## Work to complete
Tally the lines below that contain "Blender". The number is the whole answer.

## Material to process
## start

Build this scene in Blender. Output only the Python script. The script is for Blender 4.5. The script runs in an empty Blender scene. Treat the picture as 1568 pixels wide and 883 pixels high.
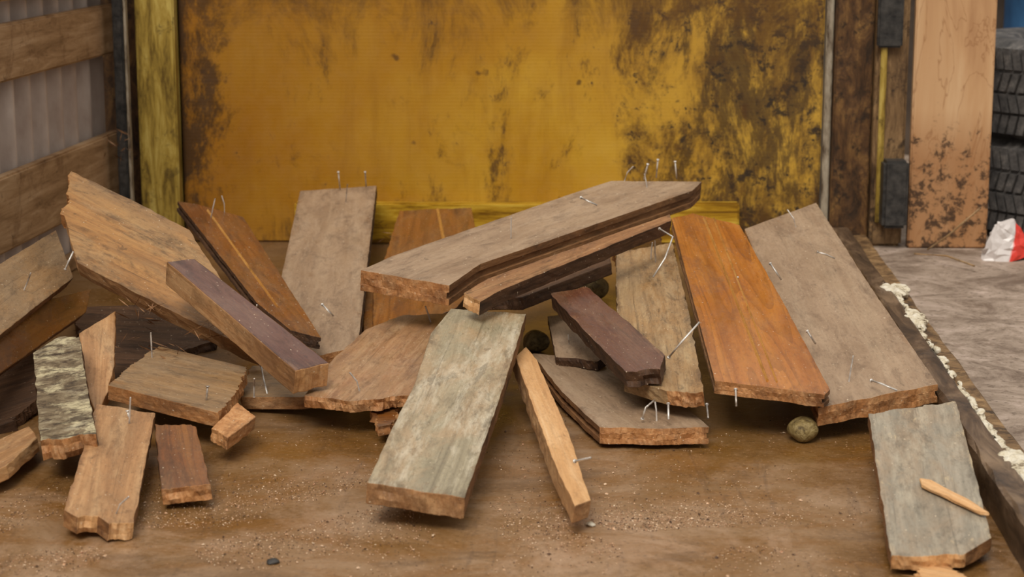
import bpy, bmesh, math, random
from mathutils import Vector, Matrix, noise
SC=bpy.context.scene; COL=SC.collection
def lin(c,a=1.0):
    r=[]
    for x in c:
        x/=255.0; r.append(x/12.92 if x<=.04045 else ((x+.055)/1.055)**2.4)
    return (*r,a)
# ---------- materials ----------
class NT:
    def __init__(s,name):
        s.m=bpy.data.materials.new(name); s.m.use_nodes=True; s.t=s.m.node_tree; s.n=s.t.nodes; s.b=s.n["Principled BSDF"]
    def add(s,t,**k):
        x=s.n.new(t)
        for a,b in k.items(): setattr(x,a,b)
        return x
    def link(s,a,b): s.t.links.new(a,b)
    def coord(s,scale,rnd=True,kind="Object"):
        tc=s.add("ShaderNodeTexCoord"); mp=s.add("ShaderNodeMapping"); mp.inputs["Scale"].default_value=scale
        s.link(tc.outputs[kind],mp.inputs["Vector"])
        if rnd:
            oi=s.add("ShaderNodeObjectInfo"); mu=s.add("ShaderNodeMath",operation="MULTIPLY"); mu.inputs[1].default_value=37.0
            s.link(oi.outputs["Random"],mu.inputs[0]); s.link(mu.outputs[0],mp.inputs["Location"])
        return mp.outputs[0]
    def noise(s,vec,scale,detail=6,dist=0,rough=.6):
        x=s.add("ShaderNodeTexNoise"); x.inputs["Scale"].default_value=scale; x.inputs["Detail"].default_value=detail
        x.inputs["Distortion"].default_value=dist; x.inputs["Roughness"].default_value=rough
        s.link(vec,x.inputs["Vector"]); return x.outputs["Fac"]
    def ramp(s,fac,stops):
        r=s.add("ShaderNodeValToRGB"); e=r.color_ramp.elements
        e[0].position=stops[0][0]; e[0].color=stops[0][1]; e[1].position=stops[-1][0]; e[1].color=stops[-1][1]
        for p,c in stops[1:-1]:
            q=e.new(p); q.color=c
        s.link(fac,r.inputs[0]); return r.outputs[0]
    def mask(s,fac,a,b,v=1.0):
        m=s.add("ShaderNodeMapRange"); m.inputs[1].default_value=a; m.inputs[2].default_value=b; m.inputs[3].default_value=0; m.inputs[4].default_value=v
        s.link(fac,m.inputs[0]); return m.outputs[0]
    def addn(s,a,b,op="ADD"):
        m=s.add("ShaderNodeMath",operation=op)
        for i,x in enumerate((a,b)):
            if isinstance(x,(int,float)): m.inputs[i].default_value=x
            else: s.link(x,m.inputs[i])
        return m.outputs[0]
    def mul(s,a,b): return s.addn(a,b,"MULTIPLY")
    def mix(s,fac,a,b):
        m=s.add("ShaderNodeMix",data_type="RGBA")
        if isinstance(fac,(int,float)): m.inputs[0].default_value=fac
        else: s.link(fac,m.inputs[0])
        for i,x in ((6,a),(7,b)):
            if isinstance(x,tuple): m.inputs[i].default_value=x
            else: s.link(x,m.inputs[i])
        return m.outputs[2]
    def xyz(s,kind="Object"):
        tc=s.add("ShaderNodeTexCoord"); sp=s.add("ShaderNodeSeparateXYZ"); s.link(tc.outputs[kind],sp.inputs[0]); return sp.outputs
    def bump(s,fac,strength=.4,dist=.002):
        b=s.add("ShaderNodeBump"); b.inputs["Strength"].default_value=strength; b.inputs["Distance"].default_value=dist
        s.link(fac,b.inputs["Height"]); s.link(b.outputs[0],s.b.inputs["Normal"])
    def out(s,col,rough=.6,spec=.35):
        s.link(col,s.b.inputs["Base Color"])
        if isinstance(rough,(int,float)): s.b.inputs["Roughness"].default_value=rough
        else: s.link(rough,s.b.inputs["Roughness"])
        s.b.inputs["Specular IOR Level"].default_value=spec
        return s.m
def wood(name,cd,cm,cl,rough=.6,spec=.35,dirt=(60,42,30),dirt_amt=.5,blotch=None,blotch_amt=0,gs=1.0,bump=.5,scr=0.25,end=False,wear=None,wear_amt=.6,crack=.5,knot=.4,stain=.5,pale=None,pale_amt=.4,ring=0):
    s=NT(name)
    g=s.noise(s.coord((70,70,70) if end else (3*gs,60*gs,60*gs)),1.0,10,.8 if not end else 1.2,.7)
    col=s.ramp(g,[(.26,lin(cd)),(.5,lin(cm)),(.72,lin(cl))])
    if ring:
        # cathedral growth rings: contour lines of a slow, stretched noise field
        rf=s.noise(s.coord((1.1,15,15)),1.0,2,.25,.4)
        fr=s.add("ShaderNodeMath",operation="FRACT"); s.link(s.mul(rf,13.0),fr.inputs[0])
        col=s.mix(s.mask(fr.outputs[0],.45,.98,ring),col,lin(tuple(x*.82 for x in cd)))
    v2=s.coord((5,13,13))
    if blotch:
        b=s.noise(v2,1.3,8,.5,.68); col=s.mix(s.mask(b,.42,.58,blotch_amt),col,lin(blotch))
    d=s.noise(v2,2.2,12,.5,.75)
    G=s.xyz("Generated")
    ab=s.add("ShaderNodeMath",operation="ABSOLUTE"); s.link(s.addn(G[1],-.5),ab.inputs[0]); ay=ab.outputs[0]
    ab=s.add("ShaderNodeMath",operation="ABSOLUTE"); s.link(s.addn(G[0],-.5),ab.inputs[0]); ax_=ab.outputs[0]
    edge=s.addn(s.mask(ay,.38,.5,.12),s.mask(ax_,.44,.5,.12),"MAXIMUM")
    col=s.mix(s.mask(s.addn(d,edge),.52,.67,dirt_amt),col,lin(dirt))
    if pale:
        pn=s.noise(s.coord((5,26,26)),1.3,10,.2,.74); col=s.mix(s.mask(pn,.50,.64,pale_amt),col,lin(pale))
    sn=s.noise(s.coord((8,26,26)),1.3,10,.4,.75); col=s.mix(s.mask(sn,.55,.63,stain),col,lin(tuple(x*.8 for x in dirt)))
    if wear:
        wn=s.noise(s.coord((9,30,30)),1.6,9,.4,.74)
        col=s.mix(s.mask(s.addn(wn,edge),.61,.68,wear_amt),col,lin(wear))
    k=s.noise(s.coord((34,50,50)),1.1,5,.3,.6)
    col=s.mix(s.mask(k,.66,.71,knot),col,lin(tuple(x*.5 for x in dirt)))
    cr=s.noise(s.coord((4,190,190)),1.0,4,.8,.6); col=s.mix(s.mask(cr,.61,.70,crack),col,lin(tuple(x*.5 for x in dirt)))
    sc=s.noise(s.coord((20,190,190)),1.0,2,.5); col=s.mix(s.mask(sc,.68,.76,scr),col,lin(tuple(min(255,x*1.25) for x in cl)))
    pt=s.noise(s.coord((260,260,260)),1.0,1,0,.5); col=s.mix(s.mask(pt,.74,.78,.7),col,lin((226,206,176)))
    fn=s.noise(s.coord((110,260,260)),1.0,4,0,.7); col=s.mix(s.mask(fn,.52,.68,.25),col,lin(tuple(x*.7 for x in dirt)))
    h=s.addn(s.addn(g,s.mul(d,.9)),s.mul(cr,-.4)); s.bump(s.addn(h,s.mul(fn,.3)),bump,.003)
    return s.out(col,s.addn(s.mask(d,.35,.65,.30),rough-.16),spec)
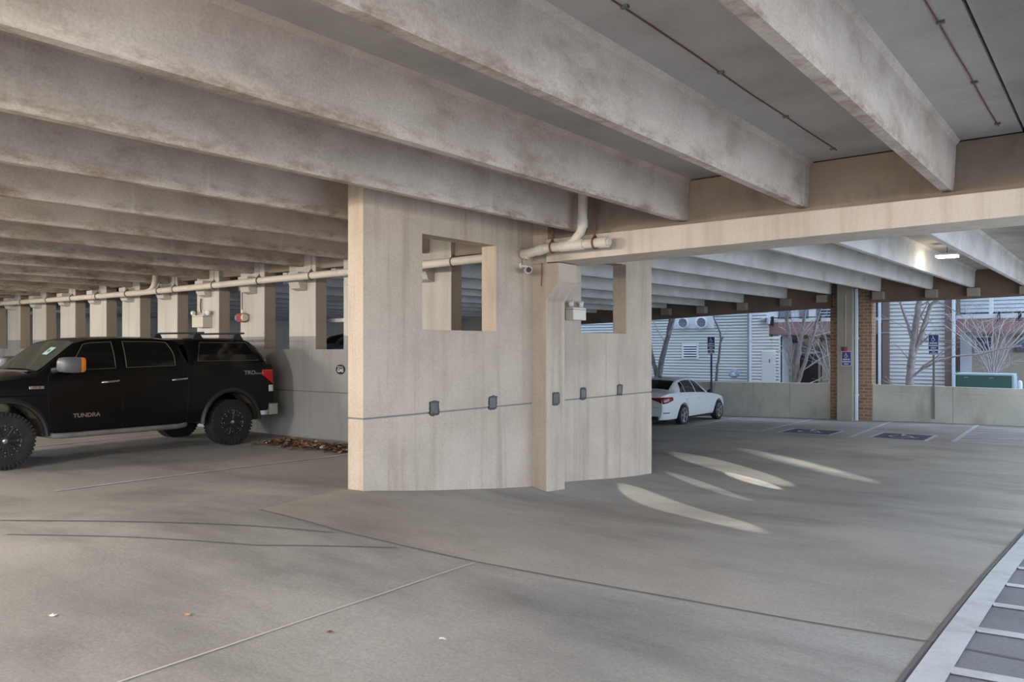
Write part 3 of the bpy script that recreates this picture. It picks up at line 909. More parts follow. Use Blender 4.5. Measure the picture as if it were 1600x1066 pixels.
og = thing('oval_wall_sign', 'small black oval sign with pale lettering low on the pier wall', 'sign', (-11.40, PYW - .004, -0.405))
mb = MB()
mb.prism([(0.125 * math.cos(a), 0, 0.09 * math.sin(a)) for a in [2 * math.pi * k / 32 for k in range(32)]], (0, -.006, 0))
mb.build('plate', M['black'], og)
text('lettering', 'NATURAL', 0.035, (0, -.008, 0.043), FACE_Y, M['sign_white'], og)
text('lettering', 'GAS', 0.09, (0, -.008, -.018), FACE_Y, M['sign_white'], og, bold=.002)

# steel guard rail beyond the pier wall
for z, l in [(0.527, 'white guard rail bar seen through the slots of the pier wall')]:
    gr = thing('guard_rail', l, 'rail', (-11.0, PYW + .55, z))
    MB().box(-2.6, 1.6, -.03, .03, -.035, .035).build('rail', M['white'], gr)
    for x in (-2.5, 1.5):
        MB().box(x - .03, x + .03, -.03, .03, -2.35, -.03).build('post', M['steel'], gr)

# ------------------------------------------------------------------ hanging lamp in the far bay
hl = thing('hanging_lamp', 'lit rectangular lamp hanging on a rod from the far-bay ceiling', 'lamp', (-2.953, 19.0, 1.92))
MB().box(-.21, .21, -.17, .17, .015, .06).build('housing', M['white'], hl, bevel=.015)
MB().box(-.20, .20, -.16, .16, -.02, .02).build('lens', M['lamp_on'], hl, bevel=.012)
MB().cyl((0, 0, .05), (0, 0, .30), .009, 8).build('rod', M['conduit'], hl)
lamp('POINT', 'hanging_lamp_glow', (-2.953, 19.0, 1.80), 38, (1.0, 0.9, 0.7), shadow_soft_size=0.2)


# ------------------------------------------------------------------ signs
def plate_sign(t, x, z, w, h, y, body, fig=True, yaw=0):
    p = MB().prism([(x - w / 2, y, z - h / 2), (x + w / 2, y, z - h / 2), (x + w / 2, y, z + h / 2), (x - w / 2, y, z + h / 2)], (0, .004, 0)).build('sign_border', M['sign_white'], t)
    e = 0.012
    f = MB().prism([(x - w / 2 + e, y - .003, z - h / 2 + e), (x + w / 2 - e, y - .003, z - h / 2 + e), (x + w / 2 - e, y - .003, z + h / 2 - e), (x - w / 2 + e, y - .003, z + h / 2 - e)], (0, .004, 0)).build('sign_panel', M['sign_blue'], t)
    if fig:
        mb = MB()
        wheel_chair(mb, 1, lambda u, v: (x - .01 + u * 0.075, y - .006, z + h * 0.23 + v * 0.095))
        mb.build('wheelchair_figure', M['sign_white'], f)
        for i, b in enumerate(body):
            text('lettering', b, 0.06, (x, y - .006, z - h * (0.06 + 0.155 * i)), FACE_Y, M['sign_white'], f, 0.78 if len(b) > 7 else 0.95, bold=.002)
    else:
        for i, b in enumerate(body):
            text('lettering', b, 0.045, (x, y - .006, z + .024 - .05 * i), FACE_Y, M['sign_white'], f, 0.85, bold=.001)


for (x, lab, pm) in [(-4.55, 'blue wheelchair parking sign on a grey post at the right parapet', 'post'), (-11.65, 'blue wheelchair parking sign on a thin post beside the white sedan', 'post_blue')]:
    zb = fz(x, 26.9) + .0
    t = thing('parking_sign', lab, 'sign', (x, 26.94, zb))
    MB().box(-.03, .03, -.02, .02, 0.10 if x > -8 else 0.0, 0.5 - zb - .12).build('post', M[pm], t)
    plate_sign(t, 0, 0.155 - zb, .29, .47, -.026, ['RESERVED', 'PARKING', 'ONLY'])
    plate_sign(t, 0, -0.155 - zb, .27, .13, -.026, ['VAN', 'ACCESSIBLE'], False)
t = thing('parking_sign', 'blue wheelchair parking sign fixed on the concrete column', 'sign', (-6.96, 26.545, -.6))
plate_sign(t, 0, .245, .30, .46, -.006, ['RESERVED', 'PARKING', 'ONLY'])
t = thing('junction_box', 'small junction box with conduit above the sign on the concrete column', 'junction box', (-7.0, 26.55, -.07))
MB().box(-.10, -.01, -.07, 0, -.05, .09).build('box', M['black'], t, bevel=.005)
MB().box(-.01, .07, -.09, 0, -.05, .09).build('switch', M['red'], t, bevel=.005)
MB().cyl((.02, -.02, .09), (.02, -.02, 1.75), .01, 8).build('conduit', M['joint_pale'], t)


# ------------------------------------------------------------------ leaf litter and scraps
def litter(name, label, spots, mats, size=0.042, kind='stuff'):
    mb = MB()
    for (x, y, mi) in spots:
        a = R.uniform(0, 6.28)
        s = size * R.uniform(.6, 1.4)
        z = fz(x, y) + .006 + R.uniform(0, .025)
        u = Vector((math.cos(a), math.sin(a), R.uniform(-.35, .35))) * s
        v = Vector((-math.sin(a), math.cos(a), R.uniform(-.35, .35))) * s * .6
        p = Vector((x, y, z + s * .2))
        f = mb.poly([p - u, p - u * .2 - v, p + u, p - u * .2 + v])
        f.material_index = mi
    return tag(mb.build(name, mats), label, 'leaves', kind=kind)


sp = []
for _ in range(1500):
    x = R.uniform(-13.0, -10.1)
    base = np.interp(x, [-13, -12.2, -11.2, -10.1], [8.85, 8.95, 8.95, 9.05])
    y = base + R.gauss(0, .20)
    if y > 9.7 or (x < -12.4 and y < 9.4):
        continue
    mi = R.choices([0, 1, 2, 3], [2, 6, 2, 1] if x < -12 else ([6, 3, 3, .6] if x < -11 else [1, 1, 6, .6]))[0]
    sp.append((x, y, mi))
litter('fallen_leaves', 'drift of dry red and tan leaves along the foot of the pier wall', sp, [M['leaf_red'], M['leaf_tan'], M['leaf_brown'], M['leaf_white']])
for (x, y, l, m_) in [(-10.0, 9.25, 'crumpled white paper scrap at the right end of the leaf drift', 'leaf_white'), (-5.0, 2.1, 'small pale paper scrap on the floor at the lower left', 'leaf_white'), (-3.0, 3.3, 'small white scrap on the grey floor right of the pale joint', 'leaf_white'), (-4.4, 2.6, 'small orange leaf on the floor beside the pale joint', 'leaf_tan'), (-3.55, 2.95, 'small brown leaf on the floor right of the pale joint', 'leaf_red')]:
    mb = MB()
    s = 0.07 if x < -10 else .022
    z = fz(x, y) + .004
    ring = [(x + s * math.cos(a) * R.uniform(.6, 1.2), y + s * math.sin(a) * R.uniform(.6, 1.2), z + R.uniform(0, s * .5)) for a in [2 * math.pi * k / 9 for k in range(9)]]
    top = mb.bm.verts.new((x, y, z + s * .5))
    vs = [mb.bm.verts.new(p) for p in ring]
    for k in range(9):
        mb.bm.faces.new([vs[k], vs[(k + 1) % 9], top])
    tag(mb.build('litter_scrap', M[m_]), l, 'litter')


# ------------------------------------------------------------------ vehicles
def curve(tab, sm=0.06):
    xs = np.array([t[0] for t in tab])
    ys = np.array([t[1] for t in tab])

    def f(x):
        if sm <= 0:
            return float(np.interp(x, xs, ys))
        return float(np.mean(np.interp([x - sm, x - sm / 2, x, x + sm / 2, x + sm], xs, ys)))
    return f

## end

## Solution to the exercise
2